[begin Data excerpts]
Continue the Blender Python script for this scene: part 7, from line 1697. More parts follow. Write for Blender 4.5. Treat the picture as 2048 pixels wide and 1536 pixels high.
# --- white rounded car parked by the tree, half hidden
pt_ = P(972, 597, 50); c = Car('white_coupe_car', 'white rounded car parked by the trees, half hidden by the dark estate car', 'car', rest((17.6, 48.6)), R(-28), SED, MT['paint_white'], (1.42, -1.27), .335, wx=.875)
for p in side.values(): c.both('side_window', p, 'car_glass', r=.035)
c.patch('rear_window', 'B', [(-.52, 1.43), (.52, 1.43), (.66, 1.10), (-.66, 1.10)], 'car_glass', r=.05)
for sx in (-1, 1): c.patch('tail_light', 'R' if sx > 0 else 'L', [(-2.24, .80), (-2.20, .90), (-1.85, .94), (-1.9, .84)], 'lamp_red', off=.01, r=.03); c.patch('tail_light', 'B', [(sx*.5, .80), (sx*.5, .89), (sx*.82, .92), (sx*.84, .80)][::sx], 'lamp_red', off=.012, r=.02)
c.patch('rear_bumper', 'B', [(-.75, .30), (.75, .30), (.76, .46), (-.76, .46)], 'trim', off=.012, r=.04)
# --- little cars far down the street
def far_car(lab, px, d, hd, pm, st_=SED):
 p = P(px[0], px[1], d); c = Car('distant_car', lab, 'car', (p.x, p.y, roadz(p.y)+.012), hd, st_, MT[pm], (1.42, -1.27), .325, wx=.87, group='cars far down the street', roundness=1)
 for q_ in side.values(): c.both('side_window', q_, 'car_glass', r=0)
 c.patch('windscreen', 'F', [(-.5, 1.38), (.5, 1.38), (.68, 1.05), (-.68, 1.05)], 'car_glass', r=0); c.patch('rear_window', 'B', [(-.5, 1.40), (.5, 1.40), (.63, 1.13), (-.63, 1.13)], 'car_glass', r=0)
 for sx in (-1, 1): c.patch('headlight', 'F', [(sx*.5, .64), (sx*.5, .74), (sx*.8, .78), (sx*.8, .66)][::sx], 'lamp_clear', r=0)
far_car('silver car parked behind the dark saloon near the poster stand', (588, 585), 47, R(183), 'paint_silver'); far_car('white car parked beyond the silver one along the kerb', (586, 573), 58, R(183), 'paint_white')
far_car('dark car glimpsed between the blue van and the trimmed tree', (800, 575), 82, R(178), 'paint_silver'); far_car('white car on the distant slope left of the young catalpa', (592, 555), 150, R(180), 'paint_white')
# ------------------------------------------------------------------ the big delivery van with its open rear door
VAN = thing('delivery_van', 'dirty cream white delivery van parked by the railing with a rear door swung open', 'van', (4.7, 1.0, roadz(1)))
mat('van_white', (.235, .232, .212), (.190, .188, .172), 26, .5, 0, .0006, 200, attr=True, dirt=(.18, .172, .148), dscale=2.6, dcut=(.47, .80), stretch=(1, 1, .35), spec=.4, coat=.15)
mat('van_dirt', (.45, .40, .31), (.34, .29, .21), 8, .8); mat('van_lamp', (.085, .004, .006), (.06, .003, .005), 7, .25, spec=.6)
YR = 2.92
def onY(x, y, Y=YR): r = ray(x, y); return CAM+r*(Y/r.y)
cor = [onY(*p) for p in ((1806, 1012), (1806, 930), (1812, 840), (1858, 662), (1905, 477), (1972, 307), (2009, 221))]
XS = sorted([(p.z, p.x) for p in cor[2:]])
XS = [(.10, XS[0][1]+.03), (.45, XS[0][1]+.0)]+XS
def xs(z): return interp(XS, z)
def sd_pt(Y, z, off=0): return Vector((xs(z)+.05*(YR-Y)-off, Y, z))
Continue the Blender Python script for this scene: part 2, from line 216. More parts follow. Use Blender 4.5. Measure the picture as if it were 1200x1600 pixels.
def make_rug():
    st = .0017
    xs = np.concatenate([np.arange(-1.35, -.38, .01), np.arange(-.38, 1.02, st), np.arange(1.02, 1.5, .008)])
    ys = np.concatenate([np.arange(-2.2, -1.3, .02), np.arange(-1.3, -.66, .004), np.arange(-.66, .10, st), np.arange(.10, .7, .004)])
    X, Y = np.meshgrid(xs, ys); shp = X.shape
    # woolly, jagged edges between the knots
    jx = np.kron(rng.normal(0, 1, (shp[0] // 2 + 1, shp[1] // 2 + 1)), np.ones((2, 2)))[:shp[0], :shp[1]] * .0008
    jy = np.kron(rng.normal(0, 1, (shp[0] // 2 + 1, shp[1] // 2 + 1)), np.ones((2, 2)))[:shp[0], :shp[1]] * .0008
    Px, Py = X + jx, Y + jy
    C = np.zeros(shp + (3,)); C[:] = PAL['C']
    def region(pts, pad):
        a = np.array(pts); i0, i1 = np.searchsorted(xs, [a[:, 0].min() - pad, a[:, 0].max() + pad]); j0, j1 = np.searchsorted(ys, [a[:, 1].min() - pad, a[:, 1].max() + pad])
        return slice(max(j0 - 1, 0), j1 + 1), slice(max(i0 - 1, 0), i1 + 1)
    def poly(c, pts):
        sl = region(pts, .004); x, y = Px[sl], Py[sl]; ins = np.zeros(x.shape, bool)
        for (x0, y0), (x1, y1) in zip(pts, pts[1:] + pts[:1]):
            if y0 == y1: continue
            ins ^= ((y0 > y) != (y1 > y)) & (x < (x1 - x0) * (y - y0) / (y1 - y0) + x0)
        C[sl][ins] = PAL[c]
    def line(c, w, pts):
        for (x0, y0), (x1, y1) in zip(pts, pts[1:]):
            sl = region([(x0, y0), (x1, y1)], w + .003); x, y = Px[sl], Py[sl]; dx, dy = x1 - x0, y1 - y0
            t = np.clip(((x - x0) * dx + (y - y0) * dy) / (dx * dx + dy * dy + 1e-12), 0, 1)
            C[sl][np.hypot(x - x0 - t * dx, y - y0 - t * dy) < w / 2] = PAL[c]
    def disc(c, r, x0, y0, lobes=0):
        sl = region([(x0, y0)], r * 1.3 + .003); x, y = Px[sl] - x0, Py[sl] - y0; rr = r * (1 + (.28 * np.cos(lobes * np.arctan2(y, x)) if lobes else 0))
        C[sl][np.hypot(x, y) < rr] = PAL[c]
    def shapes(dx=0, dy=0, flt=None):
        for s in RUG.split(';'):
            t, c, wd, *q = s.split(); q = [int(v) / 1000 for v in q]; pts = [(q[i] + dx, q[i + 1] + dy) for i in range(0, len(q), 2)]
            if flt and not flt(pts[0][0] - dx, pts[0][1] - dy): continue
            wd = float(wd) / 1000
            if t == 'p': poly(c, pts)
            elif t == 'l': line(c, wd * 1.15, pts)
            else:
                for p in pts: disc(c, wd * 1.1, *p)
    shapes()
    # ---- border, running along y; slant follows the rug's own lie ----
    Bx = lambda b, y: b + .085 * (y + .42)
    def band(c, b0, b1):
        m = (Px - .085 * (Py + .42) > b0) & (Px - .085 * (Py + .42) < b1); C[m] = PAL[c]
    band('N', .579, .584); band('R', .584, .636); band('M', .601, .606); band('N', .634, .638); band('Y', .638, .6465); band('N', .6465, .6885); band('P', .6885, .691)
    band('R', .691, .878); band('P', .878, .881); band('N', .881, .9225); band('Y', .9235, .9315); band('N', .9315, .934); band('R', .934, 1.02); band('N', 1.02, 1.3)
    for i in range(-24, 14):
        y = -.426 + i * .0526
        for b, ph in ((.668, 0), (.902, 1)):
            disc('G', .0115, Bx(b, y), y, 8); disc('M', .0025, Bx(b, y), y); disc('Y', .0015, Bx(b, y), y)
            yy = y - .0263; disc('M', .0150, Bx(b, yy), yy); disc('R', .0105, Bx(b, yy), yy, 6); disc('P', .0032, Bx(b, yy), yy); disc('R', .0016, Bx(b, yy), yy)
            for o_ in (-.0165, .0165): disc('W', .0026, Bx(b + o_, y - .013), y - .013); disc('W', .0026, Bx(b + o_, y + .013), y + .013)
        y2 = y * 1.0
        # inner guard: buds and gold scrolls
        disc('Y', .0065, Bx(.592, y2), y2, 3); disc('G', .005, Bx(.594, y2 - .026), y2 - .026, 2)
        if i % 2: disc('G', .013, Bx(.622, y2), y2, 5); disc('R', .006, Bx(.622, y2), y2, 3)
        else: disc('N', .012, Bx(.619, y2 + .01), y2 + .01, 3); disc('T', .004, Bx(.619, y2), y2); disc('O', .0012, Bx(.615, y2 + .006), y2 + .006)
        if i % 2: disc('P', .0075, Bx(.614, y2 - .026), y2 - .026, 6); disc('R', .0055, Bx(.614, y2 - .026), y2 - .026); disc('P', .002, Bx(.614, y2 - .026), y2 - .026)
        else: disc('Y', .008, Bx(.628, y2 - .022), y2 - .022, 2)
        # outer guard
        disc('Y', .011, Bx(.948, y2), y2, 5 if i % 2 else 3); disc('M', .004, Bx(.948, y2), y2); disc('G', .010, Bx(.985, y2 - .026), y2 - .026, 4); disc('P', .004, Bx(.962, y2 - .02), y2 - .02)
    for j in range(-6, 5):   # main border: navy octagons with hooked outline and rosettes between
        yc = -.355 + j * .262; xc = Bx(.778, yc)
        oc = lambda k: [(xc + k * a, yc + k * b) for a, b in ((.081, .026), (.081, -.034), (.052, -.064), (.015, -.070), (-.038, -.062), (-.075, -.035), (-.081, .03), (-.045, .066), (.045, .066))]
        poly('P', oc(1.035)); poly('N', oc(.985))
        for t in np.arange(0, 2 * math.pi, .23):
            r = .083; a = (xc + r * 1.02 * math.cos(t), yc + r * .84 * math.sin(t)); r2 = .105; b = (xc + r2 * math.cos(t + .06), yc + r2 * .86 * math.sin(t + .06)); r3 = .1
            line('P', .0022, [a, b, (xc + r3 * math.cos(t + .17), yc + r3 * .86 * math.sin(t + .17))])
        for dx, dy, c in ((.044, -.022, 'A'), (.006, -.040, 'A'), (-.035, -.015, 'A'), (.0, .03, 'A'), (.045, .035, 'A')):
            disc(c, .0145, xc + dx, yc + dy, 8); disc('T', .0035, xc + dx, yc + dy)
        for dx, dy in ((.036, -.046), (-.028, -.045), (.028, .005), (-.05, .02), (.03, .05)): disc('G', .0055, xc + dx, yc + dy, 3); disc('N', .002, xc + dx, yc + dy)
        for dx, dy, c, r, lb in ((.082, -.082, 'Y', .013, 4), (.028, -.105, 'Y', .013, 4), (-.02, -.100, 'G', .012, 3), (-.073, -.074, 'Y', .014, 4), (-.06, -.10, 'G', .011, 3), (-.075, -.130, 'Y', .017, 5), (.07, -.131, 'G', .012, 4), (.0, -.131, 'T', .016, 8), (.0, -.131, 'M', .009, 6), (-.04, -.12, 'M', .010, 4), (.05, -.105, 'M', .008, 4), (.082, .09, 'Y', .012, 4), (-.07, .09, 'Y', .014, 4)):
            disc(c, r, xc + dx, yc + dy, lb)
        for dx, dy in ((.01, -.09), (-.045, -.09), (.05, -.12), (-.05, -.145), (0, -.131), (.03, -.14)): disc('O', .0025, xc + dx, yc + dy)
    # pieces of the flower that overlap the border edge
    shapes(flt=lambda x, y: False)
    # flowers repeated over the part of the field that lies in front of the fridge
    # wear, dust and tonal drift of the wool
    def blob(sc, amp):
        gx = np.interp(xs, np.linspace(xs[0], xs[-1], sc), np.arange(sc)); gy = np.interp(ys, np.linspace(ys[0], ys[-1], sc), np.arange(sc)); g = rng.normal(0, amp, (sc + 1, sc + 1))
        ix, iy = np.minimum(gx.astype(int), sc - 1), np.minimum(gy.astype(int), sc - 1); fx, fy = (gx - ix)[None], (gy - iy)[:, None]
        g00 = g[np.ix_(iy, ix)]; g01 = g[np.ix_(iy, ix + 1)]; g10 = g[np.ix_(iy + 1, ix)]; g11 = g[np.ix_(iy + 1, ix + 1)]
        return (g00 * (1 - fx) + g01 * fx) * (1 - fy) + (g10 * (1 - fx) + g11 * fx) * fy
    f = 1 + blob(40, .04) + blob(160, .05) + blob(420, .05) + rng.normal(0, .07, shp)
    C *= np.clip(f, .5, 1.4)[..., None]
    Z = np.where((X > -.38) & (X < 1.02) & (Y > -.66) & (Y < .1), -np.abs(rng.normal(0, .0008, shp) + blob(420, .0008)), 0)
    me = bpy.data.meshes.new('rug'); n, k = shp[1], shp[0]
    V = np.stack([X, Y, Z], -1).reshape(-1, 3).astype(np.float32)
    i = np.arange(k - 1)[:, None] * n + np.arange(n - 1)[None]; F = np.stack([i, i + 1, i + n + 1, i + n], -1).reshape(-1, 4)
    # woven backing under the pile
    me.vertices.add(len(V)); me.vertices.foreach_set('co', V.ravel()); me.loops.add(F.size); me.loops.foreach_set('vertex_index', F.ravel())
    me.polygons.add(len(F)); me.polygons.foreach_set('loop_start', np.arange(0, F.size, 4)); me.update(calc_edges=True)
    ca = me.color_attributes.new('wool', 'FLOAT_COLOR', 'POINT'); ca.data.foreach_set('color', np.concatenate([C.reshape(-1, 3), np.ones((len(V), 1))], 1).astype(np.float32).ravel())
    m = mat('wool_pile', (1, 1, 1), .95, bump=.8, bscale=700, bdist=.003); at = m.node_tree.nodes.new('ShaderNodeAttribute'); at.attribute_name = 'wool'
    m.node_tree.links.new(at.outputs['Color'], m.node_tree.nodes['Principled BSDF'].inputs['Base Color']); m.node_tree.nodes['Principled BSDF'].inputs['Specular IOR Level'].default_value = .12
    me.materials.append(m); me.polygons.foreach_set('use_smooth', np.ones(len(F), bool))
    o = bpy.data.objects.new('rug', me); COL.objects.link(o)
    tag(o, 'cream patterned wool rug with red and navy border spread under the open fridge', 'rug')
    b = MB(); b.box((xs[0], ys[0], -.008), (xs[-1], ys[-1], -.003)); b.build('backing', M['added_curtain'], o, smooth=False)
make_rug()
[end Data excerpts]
## The task
Provide only the number of lines in the records containing the string "this".

## Expected answer
2